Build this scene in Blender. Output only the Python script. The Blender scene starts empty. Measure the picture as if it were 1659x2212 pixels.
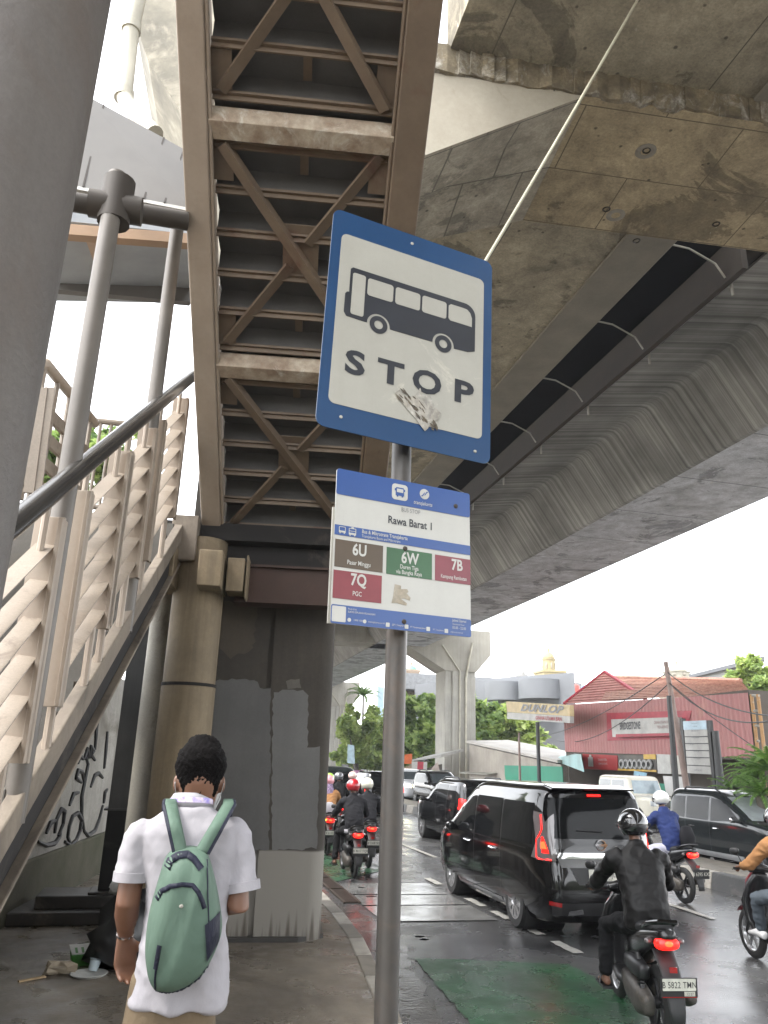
import bpy, bmesh, math, random
from math import sin, cos, tan, radians, pi, hypot, atan2, sqrt
from mathutils import Vector, Matrix, noise as mnoise
random.seed(7)
R_ = radians
C = bpy.context.scene
COL = C.collection

# ------------------------------------------------------------------ camera
F_PX, YAW, PITCH, ROLL, CAM_H = 1679.0, R_(13.7), R_(17.74), R_(1.78), 2.1
FW = Vector((sin(YAW)*cos(PITCH), cos(YAW)*cos(PITCH), sin(PITCH)))
_r0 = Vector((cos(YAW), -sin(YAW), 0)); _u0 = _r0.cross(FW)
RT = cos(ROLL)*_r0 + sin(ROLL)*_u0
UP = cos(ROLL)*_u0 - sin(ROLL)*_r0
EYE = Vector((0, 0, CAM_H))
cam = bpy.data.cameras.new('camera'); camo = bpy.data.objects.new('camera', cam); COL.objects.link(camo)
cam.sensor_fit = 'VERTICAL'; cam.sensor_height = 36; cam.lens = 36*F_PX/2212
cam.clip_start = 0.05; cam.clip_end = 3000
M = Matrix((RT, UP, -FW)).transposed().to_4x4(); M.translation = EYE
camo.matrix_world = M
C.camera = camo
# ------------------------------------------------------------------ light
SUN_EL, SUN_AZ = R_(58), R_(-98)
w = bpy.data.worlds.new('World'); C.world = w; w.use_nodes = True
nt = w.node_tree; bg = nt.nodes['Background']
sky = nt.nodes.new('ShaderNodeTexSky'); sky.sky_type = 'NISHITA'; sky.sun_disc = False
sky.sun_elevation = SUN_EL; sky.sun_rotation = SUN_AZ
sky.air_density = 1.0; sky.dust_density = 1.0; sky.ozone_density = 1.0
hs = nt.nodes.new('ShaderNodeHueSaturation'); hs.inputs['Saturation'].default_value = 0.12
nt.links.new(sky.outputs[0], hs.inputs['Color']); nt.links.new(hs.outputs[0], bg.inputs[0])
bg.inputs[1].default_value = 0.15
sun = bpy.data.lights.new('sun', 'SUN'); suno = bpy.data.objects.new('sun', sun); COL.objects.link(suno)
sun.energy = 0.8; sun.angle = R_(14); sun.color = (1, 0.96, 0.9)
sd = Vector((sin(SUN_AZ)*cos(SUN_EL), cos(SUN_AZ)*cos(SUN_EL), sin(SUN_EL)))
suno.rotation_euler = sd.to_track_quat('Z', 'Y').to_euler()
C.view_settings.view_transform = 'Standard'; C.view_settings.look = 'None'
C.view_settings.exposure = 2.8; C.view_settings.gamma = 1.0
C.render.resolution_x = 768; C.render.resolution_y = 1024
C.cycles.max_bounces = 8; C.cycles.diffuse_bounces = 4; C.cycles.glossy_bounces = 4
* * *
■ Your objective: Reproduce the data above word for word from its first line through the line that holds "COL = C.collection", both ends included; skip pictures.

■ Full solution:
Build this scene in Blender. Output only the Python script. The Blender scene starts empty. Measure the picture as if it were 1659x2212 pixels.
import bpy, bmesh, math, random
from math import sin, cos, tan, radians, pi, hypot, atan2, sqrt
from mathutils import Vector, Matrix, noise as mnoise
random.seed(7)
R_ = radians
C = bpy.context.scene
COL = C.collection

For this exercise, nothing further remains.